Wednesday, 29 September 2010

Other people's orgasms

My neighbour has a good sex life.

Isn't that nice.

Many times a week she makes love.

I make tea.

I probably make more tea than she makes love. Which is probably just as well since if she matched me cup for f**k (or is that f**k for cup?) she'd probably run out of juices and the friction would be a fire hazard.

Not that she doesn't make tea of course, I'm sure she does. After all, she's British. The difference is that whilst I potter into the kitchenette and lean on the counter watching 'Come Dine With Me' whilst I wait for the kettle to boil, she hobbles into hers with legs wobbling like laundry in a light breeze following a sugar-wall shaking petite mort.

You could be forgiven for thinking I am envious, however I assure you that I am not. I've seen them. It's just difficult to hear their moans and groans as anything other than moaned gloats. "Oh yeah" he shouts, "yeeesssss!" she squeals, but all I hear is "ha ha, we're doing the sex, aren't we great, look at you alone in bed reading your Danny Wallace book and chuckling into your fat. You're so sad and dull. We judge you with our sexy time". Maybe things would be different if my bedroom encounters didn't consist of two minutes of fumbling, five of apologising and then an awkward wait for a cab.
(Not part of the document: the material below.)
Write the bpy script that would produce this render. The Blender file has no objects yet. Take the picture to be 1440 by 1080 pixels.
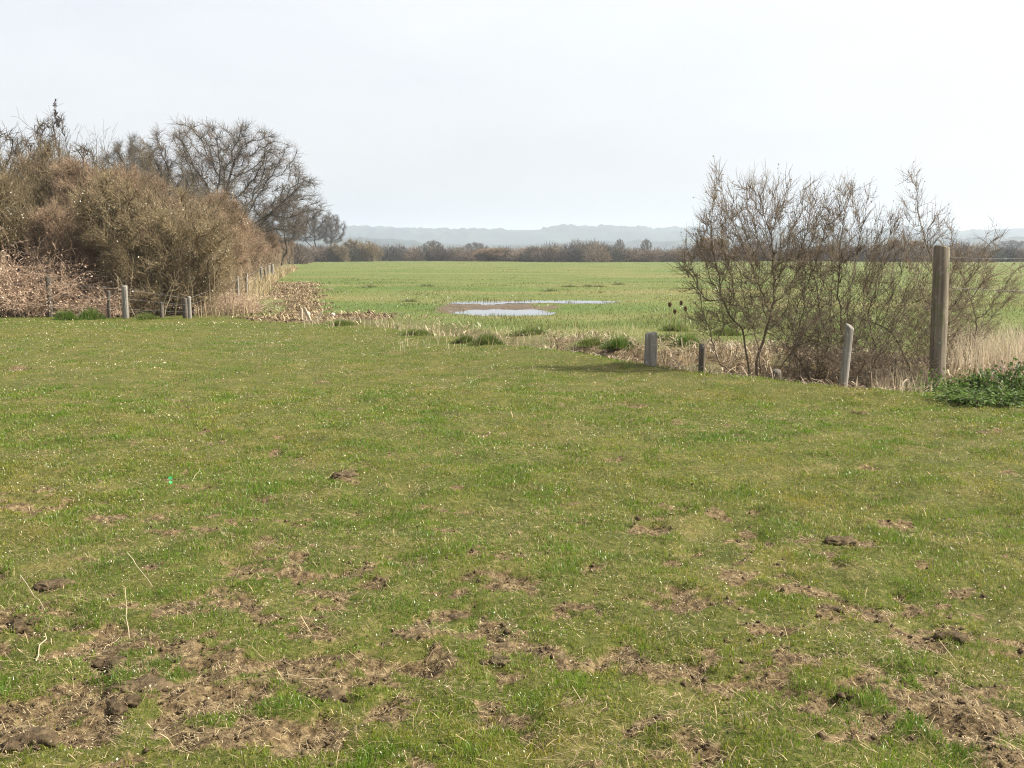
import bpy, math, random
import numpy as np

random.seed(7)
RNG = np.random.default_rng(11)
sc = bpy.context.scene
COL = sc.collection
R = math.radians

# ------------------------------------------------------------------ camera numbers
F, CX, CY, HZ, EYE = 1500.0, 720.0, 540.0, 359.0, 1.65
PITCH = math.atan((CY - HZ) / F)
CP, SP = math.cos(PITCH), math.sin(PITCH)
SUN_AZ, SUN_EL = R(90), R(44)          # to the right of the view and a little beyond


def ray(px, py):
    u, v = (px - CX) / F, (CY - py) / F
    return np.array([u, CP + v * SP, -SP + v * CP])


def gp(px, py, z=0.0):
    d = ray(px, py)
    t = (z - EYE) / d[2]
    return d[0] * t, d[1] * t


def at(px, py, Y):
    d = ray(px, py)
    t = Y / d[1]
    return d[0] * t, Y, EYE + d[2] * t


# ------------------------------------------------------------------ noise
def _hash(ix, iy, seed):
    h = (ix.astype(np.int64) * 374761393 + iy.astype(np.int64) * 668265263 + seed * 1442695041) & 0xFFFFFFFF
    h = ((h ^ (h >> 13)) * 1274126177) & 0xFFFFFFFF
    return ((h ^ (h >> 16)) & 0xFFFF) / 65535.0


def vnoise(x, y, seed=0):
    x = np.asarray(x, float); y = np.asarray(y, float)
    ix, iy = np.floor(x), np.floor(y)
    fx, fy = x - ix, y - iy
    fx = fx * fx * (3 - 2 * fx); fy = fy * fy * (3 - 2 * fy)
    a = _hash(ix, iy, seed); b = _hash(ix + 1, iy, seed)
    c = _hash(ix, iy + 1, seed); d = _hash(ix + 1, iy + 1, seed)
    return (a * (1 - fx) + b * fx) * (1 - fy) + (c * (1 - fx) + d * fx) * fy


def fbm(x, y, seed=0, octs=4, gain=0.5):
    s, a, n = 0, 1.0, 0
    for o in range(octs):
        s = s + a * vnoise(x * 2 ** o + 17.3 * o, y * 2 ** o - 9.1 * o, seed + o)
        n += a; a *= gain
    return s / n


def sstep(a, b, x):
    t = np.clip((x - a) / (b - a), 0, 1)
    return t * t * (3 - 2 * t)


# ------------------------------------------------------------------ the lie of the land
EDGE_PX = [(-600, 447), (0, 447), (300, 447), (380, 449.5), (480, 455), (600, 465), (700, 485), (800, 497), (900, 515),
           (1000, 527), (1100, 536), (1200, 544), (1300, 548), (1440, 562), (1700, 600)]
_e = [gp(*p) for p in EDGE_PX]
EX = np.array([p[0] for p in _e] + [60.0]); EY = np.array([p[1] for p in _e] + [6.0])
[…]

That, incidentally, was a joke. You see it's not like my flat doesn't have its moments. Only last night in fact the rutters were busily writhing around in their brilliant sex, and approximately twelve feet away I too was making my own "ooh" noises. Sadly mine formed the opening of the rather less interesting statement "ooh, 'The Apprentice' is on next week".

I then texted this news to a friend and put my headphones back on.